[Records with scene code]

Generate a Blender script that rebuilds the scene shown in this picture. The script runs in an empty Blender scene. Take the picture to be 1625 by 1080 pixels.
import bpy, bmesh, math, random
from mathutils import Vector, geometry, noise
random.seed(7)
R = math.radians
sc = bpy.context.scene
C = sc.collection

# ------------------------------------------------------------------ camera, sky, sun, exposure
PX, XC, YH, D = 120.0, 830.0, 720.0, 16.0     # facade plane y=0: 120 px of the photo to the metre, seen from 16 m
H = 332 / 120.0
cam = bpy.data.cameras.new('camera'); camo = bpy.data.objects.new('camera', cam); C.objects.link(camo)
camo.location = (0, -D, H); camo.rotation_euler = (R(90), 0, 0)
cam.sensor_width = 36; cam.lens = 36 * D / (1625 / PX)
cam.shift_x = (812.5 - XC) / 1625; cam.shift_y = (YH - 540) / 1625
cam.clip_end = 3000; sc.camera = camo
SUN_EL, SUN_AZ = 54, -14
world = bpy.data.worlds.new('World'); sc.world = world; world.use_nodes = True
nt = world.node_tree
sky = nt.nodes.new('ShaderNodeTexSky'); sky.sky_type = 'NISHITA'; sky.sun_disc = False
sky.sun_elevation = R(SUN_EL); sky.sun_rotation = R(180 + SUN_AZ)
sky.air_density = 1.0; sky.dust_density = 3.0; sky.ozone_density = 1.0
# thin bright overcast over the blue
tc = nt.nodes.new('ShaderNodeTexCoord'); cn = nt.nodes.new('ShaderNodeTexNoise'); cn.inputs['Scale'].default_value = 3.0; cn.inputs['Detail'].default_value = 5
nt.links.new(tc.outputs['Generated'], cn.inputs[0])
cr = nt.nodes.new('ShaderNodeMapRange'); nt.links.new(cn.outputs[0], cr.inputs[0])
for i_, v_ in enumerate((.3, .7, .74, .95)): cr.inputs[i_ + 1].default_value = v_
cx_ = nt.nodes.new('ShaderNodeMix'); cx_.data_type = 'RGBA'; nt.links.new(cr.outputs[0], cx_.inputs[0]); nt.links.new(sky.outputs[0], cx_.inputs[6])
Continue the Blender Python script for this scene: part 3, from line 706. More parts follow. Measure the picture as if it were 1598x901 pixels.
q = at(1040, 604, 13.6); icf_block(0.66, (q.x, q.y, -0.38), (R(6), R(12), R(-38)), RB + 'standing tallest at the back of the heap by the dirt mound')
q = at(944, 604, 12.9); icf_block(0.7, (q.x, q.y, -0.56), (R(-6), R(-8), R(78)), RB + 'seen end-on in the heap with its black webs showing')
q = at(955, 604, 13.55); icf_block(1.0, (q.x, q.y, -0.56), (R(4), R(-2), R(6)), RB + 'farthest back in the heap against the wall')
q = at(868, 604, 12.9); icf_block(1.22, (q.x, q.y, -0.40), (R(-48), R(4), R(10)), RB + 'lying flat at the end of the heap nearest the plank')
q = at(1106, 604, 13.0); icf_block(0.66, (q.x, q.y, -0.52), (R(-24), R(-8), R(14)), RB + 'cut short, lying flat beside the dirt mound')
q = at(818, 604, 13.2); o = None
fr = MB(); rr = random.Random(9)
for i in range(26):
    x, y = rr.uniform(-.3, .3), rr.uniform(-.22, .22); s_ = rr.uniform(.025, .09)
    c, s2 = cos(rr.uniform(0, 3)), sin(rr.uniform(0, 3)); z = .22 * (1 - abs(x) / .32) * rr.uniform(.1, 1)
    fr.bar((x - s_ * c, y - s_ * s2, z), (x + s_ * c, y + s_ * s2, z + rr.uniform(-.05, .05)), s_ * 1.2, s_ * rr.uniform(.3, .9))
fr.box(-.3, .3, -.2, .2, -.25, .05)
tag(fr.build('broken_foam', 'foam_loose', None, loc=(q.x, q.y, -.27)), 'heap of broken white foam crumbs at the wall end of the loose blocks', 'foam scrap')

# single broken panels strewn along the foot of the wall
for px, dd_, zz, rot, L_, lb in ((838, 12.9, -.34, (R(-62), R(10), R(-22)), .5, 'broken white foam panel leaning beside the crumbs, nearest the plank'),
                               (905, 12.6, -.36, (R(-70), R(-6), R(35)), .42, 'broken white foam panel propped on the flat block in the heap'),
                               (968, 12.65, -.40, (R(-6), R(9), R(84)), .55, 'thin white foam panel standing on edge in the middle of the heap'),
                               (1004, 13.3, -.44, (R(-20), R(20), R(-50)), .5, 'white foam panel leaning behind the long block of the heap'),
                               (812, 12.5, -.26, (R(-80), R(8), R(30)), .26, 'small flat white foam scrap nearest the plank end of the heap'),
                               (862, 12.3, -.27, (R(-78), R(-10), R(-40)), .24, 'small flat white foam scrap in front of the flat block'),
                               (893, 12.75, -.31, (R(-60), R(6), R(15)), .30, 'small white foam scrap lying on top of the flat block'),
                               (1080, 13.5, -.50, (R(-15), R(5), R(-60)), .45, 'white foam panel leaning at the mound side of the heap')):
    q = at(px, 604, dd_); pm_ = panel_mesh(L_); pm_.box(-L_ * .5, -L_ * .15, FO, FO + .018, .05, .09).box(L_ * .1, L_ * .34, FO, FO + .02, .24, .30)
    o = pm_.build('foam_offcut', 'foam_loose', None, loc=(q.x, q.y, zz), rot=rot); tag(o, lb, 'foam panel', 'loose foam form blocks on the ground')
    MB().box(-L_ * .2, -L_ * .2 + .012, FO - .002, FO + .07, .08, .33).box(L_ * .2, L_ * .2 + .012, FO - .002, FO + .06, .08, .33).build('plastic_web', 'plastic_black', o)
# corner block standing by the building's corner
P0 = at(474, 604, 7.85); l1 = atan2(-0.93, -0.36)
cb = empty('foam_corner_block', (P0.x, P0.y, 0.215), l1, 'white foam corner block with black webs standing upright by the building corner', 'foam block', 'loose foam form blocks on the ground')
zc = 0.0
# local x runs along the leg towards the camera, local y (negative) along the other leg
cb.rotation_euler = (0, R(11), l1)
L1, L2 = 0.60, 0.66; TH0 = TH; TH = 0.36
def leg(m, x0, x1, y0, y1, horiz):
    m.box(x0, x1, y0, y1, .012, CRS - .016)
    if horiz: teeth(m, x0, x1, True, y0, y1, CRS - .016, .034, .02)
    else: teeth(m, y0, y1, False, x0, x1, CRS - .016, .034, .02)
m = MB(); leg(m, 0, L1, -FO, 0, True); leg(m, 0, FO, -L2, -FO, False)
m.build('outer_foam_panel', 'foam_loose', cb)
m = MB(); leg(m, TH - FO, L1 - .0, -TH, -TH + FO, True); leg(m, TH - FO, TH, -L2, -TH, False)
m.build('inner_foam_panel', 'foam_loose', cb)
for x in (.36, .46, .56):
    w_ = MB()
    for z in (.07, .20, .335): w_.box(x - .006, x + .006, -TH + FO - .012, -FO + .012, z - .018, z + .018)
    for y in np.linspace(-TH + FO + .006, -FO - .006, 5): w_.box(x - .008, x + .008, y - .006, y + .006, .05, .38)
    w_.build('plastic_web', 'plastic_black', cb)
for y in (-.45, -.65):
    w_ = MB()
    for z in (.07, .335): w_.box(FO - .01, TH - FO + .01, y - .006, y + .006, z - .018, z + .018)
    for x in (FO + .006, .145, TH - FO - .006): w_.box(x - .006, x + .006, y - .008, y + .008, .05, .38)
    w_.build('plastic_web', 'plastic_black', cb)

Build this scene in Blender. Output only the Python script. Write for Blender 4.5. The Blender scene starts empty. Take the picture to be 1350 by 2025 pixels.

**Task instructions**
Please print exactly what appears from the first line of the data through the line with "C = sc.collection", including both of those lines and nothing past them.

**Solution**
Generate a Blender script that rebuilds the scene shown in this picture. The script runs in an empty Blender scene. Take the picture to be 1625 by 1080 pixels.
import bpy, bmesh, math, random
from mathutils import Vector, geometry, noise
random.seed(7)
R = math.radians
sc = bpy.context.scene
C = sc.collection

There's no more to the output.